Erosi Pantai dan Efeknya Terhadap Pariwisata
 Saat ini di Indonesia, sektor pariwisata pantai sementara digenjot oleh pemerintah, baik pusat maupun daerah. Salah satu contoh adalah wisata Meti Kei yang sangat terkenal pantai pasir putihnya.
Kehadiran festival wisata tersebut mampu meningkatkan perekonomian masyarakat pesisir sekaligus menjadi sarana mengenalkan potensi wisata bahari di wilayah-wilayah pantai Indonesia bagian Timur.
Akan tetapi keindahan pantai-pantai tersebut berada pada tekanan ancaman erosi pantai akibat berbagai aktifitas.

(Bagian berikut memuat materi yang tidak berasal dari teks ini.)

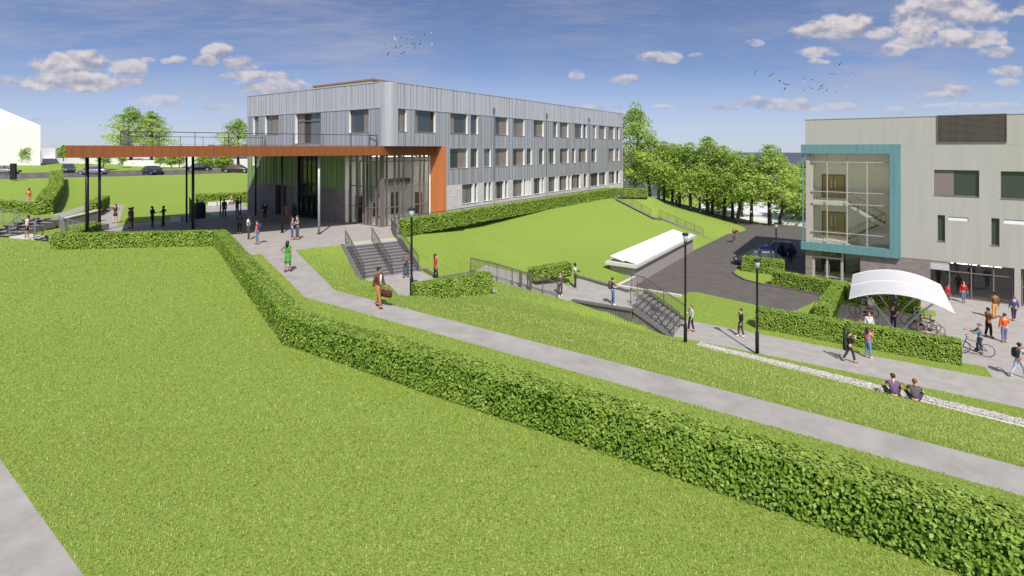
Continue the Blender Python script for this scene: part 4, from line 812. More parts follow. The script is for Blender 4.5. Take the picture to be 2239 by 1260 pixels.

Bisa jadi karena pesatnya industri pariwisata, maka pembangunan properti untuk menunjang aktifitas menyebabkan pembukaan mangrove atau bakau secara berlebihan padahal bakau berperan menahan laju abrasi atau erosi pantai daerah pesisir akibat kuatnya arus dan ombak.
Pembangunan industri pariwisata memang diperlukan untuk menunjang perekonomian warga, namun sejalan dengan pembangunan tersebut, masyarakat juga perlu diedukasi tentang pentingnya menjaga kelestarian bakau karena manfaatnya sangat besar bagi lingkungan.
Perlu diketahui bahwa selain pantai berpasir yang terancam, ekosistem pesisir lainnya juga ikut terancam karena kenaikan permukaan laut dan rusaknya lingkungan.
Dalam Ecological Monograph disebutkan akibat aktifitas manusia yang intens dan meningkat, sekitar 35 persen bakau dan 30 persen terumbu karang serta 29 persen lamun menjadi hilang.
Jika ekosistem tersebut yang berfungsi menjaga lingkungan pesisir rusak atau hilang, maka arus dan gelombang laut akan menyebabkan abrasi terus terjadi sehingga erosi pantai tak bisa ditahan lajunya.
Peristiwa ini malah berdampak pada dunia pariwisata itu sendiri dan menyebabkan masyarakat pesisir kehilangan mata pencaharian. Padahal di tahun 2019 saja devisa negara dari sektor ini menyumbangkan sekitar US$ 17,6 miliar karena cakupan sektor ini yang luas.